## Prompt:
Make an exact copy of all the material below, apart from the pictures.

## Dataset excerpt:

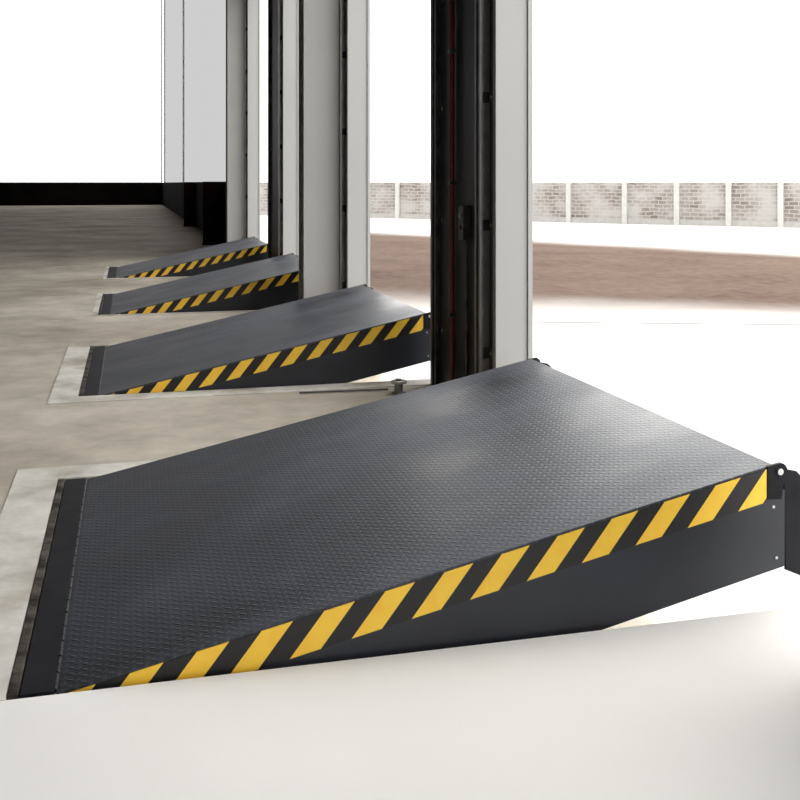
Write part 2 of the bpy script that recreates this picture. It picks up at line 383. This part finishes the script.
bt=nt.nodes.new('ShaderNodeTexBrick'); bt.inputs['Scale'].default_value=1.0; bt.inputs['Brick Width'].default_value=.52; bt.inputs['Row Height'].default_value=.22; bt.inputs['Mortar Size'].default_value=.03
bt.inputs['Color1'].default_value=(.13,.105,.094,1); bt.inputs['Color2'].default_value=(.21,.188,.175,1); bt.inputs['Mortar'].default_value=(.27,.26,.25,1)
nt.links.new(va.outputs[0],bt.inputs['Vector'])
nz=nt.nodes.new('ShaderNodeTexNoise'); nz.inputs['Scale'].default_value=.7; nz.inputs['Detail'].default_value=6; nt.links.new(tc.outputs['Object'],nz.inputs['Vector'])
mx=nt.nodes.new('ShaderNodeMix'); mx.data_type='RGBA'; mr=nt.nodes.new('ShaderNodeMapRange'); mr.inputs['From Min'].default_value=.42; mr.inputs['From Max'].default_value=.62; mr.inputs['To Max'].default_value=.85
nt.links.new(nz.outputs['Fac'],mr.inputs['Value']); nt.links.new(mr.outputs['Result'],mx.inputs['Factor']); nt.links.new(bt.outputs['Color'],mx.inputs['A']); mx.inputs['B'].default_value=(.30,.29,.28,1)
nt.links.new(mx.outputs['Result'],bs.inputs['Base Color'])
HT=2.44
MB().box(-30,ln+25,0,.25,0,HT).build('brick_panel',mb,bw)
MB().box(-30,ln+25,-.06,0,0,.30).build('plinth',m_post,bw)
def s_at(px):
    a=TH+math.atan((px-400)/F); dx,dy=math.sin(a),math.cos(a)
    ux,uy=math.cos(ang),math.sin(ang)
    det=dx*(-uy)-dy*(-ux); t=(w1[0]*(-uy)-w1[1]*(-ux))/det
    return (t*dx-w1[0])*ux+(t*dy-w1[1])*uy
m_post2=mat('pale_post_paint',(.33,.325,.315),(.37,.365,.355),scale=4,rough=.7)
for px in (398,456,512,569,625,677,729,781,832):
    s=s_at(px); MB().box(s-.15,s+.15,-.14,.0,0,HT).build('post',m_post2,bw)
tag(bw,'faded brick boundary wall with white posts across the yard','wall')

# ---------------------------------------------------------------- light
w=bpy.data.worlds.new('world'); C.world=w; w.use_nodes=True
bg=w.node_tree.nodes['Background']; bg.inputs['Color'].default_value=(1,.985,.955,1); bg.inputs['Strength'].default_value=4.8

## Task result:
Write part 2 of the bpy script that recreates this picture. It picks up at line 383. This part finishes the script.
bt=nt.nodes.new('ShaderNodeTexBrick'); bt.inputs['Scale'].default_value=1.0; bt.inputs['Brick Width'].default_value=.52; bt.inputs['Row Height'].default_value=.22; bt.inputs['Mortar Size'].default_value=.03
bt.inputs['Color1'].default_value=(.13,.105,.094,1); bt.inputs['Color2'].default_value=(.21,.188,.175,1); bt.inputs['Mortar'].default_value=(.27,.26,.25,1)
nt.links.new(va.outputs[0],bt.inputs['Vector'])
nz=nt.nodes.new('ShaderNodeTexNoise'); nz.inputs['Scale'].default_value=.7; nz.inputs['Detail'].default_value=6; nt.links.new(tc.outputs['Object'],nz.inputs['Vector'])
mx=nt.nodes.new('ShaderNodeMix'); mx.data_type='RGBA'; mr=nt.nodes.new('ShaderNodeMapRange'); mr.inputs['From Min'].default_value=.42; mr.inputs['From Max'].default_value=.62; mr.inputs['To Max'].default_value=.85
nt.links.new(nz.outputs['Fac'],mr.inputs['Value']); nt.links.new(mr.outputs['Result'],mx.inputs['Factor']); nt.links.new(bt.outputs['Color'],mx.inputs['A']); mx.inputs['B'].default_value=(.30,.29,.28,1)
nt.links.new(mx.outputs['Result'],bs.inputs['Base Color'])
HT=2.44
MB().box(-30,ln+25,0,.25,0,HT).build('brick_panel',mb,bw)
MB().box(-30,ln+25,-.06,0,0,.30).build('plinth',m_post,bw)
def s_at(px):
    a=TH+math.atan((px-400)/F); dx,dy=math.sin(a),math.cos(a)
    ux,uy=math.cos(ang),math.sin(ang)
    det=dx*(-uy)-dy*(-ux); t=(w1[0]*(-uy)-w1[1]*(-ux))/det
    return (t*dx-w1[0])*ux+(t*dy-w1[1])*uy
m_post2=mat('pale_post_paint',(.33,.325,.315),(.37,.365,.355),scale=4,rough=.7)
for px in (398,456,512,569,625,677,729,781,832):
    s=s_at(px); MB().box(s-.15,s+.15,-.14,.0,0,HT).build('post',m_post2,bw)
tag(bw,'faded brick boundary wall with white posts across the yard','wall')

# ---------------------------------------------------------------- light
w=bpy.data.worlds.new('world'); C.world=w; w.use_nodes=True
bg=w.node_tree.nodes['Background']; bg.inputs['Color'].default_value=(1,.985,.955,1); bg.inputs['Strength'].default_value=4.8